Admiral Stosz has issues within her ranks of leadership, character and courage; she needs to look at the culture of Chase Hall and question why cadets are abusing alcohol and questioning if the restrictive weekday rigor and lax weekend liberty — call it Feast or Famine — is modeling the lifestyle and behaviors that mold tomorrow’s Coast Guard leaders. These are far greater issues than addressing Cadet Steven’s long overdue Mast for drunkenly walking into another’s room in error.

I, for one, did not lose the irony of the drawn-out investigation culminating with a hearing that began with the start of the Coast Guard’s Sexual Prevention and Awareness Month. This is showmanship at the taxpayer’s expense, folks, and nothing more.

 
(2)  The woman is definitely not officer material as she won’t hold up in a war front or during a battle… thrown into the mist of a battle or fight, she would be complaining someone touch her precious body. Now if he grab some titty or fondle her #$%$ or box, then that would be not acceptable. She just made the ultimate mistake in the military and this will follow her every place she goes and NO ONE will respect her.

Signed,

Disgusted

 
(3)   So a person has to let the courts take care of something that should have been dealt with on the spot. I don’t think this attitude works for the decisiveness required of future officers.

Signed,

Concerned Citizen

 
(4)  In mixed dorms, with the history of abuse in the academy, don’t these people have locks on their doors? Is it some kind of statement of female independence not to lock door at least at night?

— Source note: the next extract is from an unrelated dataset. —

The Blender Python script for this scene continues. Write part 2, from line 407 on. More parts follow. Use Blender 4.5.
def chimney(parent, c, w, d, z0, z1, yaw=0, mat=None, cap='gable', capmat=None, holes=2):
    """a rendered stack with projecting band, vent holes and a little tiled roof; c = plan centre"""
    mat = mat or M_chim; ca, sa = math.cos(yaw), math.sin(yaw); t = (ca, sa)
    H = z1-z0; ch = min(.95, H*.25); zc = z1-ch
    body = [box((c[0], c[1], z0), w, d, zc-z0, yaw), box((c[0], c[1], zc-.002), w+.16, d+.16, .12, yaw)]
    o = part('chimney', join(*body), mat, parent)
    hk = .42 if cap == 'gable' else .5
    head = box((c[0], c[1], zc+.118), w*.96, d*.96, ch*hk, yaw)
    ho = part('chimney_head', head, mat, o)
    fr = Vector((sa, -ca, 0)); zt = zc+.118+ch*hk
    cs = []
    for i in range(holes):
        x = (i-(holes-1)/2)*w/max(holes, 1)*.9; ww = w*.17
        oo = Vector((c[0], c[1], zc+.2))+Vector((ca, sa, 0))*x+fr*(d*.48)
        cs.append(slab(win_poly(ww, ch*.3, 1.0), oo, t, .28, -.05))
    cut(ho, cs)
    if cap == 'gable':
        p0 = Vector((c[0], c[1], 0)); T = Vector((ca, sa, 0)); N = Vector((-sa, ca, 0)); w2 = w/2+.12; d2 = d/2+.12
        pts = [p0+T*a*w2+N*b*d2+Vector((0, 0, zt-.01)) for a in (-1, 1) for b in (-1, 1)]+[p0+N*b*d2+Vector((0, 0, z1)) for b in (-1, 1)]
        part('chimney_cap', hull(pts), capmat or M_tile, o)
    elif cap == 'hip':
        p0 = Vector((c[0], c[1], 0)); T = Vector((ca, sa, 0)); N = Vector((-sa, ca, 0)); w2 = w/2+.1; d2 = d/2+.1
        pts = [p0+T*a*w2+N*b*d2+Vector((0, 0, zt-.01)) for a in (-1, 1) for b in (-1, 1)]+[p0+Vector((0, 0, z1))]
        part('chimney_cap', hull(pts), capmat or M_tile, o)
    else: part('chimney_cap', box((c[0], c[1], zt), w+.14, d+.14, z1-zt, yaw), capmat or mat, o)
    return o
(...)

This situation is a bit fuzzy and in a world now where any even anonymous allegation is given major notice, how much truth is there here. On either side.

Signed,

johnb

 
(5)  Oh please, grow up. What is she, ten? A REAL woman would just demand he takes his hand off of her and if he doesn’t comply, slap him. It’s worked for centuries. And what evidence is there? She could be making up the whole thing. I’m a bit tired of people making accusations for which there is no proof. It’s too easy.

Signed,

Mike

 
(6)  No locks on the doors??

Signed,

Peter

 
(7)  Girls, guys–they are all equal now. If a guy had been in this girl’s place, what would he have done? He’d kick the #$%$ out of the offender; so this gal should have done the same thing.

Signed,

Jonathan

 
(8)  I miss the good old days, where she’d have a guy friend beat some sense into this guy and the issue would be resolved. Now everything has to be a sensational court drama. The new USSA – any violation and off to the goolag. We have more people incarcerated in this country than any other civilized country in the world. Won’t be long before we start throwing people in jail for not having health insurance(IRS aka SS is involved).

Signed,

Scooter

 
(9)  She is just trying to get extra treatment in a very difficult place for any one to gain the upper hand. Wow, I guess no more parties, Mardi Gras, ridding NY subway, buses at rush hour as I’m bound to bump into someone and sometimes it’s their #$%$ or bellies or legs and sometimes oversized boobs. Lets get unserious on this type of accidental touching. Shocked it made the news unless someone is looking to bash the Academy… jealous are you!

Signed,

Disgusted
 
(10)  Having graduated from that Academy myself, I’m almost embarrased that such a trivial event as a guy getting drunk, thinking he’s in his girlfriend’s room, putting a hand on her leg, being yelled at, quickly removing his hand, and quickly leaving the room is a call for JAIL time? Court martial? Sexual Predator list? C’mon, there was no intent here. No “sexual” contact. No “housebreaking” (as I’m sure the door was not locked.) Does this guy have a record of ever doing anything like that before? Does this girl have a record of being overly sensitive about herself? When I was there this is the kind of thing that the Corps would handle without ever involving the authorities. Now I guess it’s like everywhere else.

Signed,

HansenJG

 
(11)  HansenJG, I am inclined to agree with you but we don’t know all of the facts. I did note that she said her grades suffered after the incident. Was she about to be dismissed from the Academy for grades and then brought this up as a way to continue her education on the taxpayer’s dime?

Signed,

Troy

 
(12)  The woman is definitely not officer material as she won’t hold up in a war front or during a battle… thrown into the mist of a battle or fight, she would be complaining someone touch her precious body. Now if he grab some titty or fondle her #$%$ or box, then that would be not acceptable. She just made the ultimate mistake in the military and this will follow her every place she goes and NO ONE will respect her.
 
(13)  I’ll bet you would change your tune if it were a gay soldier who came into your room and touched YOUR leg… I mean really, how do you expect to hold up in battle if you can’t handle a man coming into your room and touching your leg in a sexual fashion.

Signed,

Star Spangled

 
(14)  His story adds up…hers sounds more emotionally driven. Was it traumatic? I’m sure. Was he at fault for being drunk and disorderly? Of course. Does a brush of the hand on a thigh constitute serious sexual assault? No…a mistake he needs to rectify, but shes not a much a victim as she thinks she is. If there was no malicious intent and no real harm done, then where is the major crime?

Signed,

Doug

 
(15)  She sounds like she is extremely sensitive and is not good with startling situations considering she is not sleeping and her grades are suffering. The military or any high stress and or potentially dangerous job is really not the place for her. I do see a problem with the guy not sticking around, apologizing and explaining the error at the time it happened.